← Back to context

Comment by leouznw

14 years ago

I know a bit of sound engineering, waves and so.. I totally agree with the title and the first 60 lines of article, and I add my POV: 1. Most of the people doesn't care, 2. What apple did is just about marketing, 3. Most of the people who says that care is pretending, 4. Zeppelin still rock the shit in a poor quality mono mp3 recorded by a drunk guy in the audience of a concert in 73.

I do care, but I'm not the average user. Apple has always catered well for those in audio and video, up to professional levels. These are markets that retain Apple users, even when Steve Jobs was between Apples. It seems like Apple is only requesting masters to come in a higher resolution, not that consumers will generally end up with these. I think this is entirely fair since before you want to modify something (e.g. to remaster it for iTunes) you want to start off at a good quality high resolution.

That said, if Apple also allows high quality recordings to be sold, it will be useful. For example of their acapellas, instrumental tracks or samples, it would be convenient for others who want to want to remix it, and iTunes would be a platform for this trade.

Also for tracks DJs play.
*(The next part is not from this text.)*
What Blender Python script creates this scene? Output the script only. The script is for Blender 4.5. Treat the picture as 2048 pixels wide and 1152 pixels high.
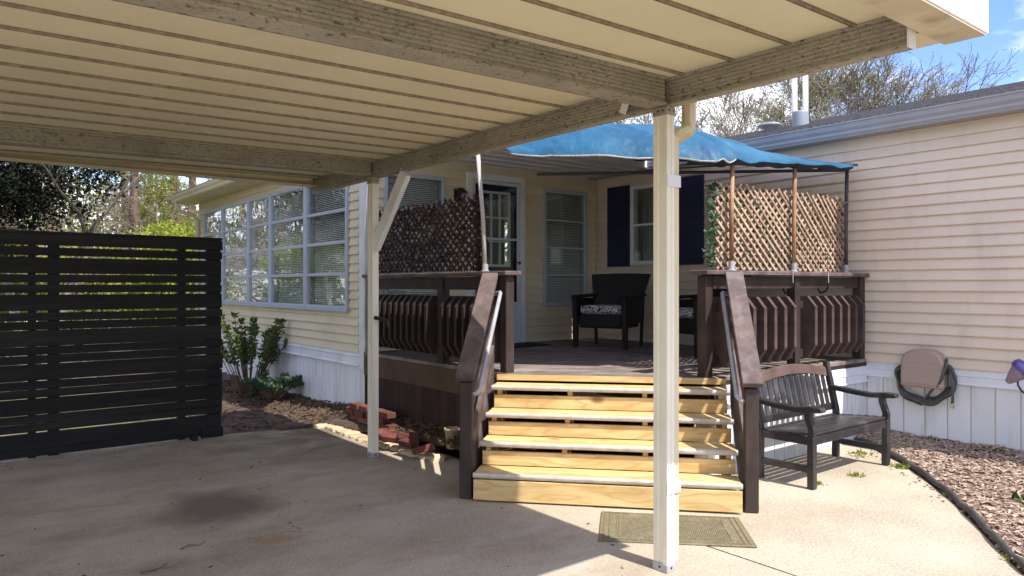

Most compression throw away a lot of the bass which people can't hear, but this is bass you can feel rumbling through your guts on a big sound system and is part of the experience.

For the rest, they were happy with low rate AAC files on the early iPods, they are happy with the sound coming from their crappy little iPod dock, for them it won't make a difference as long as it's a chart music track from a memorable and impressionable time of their life.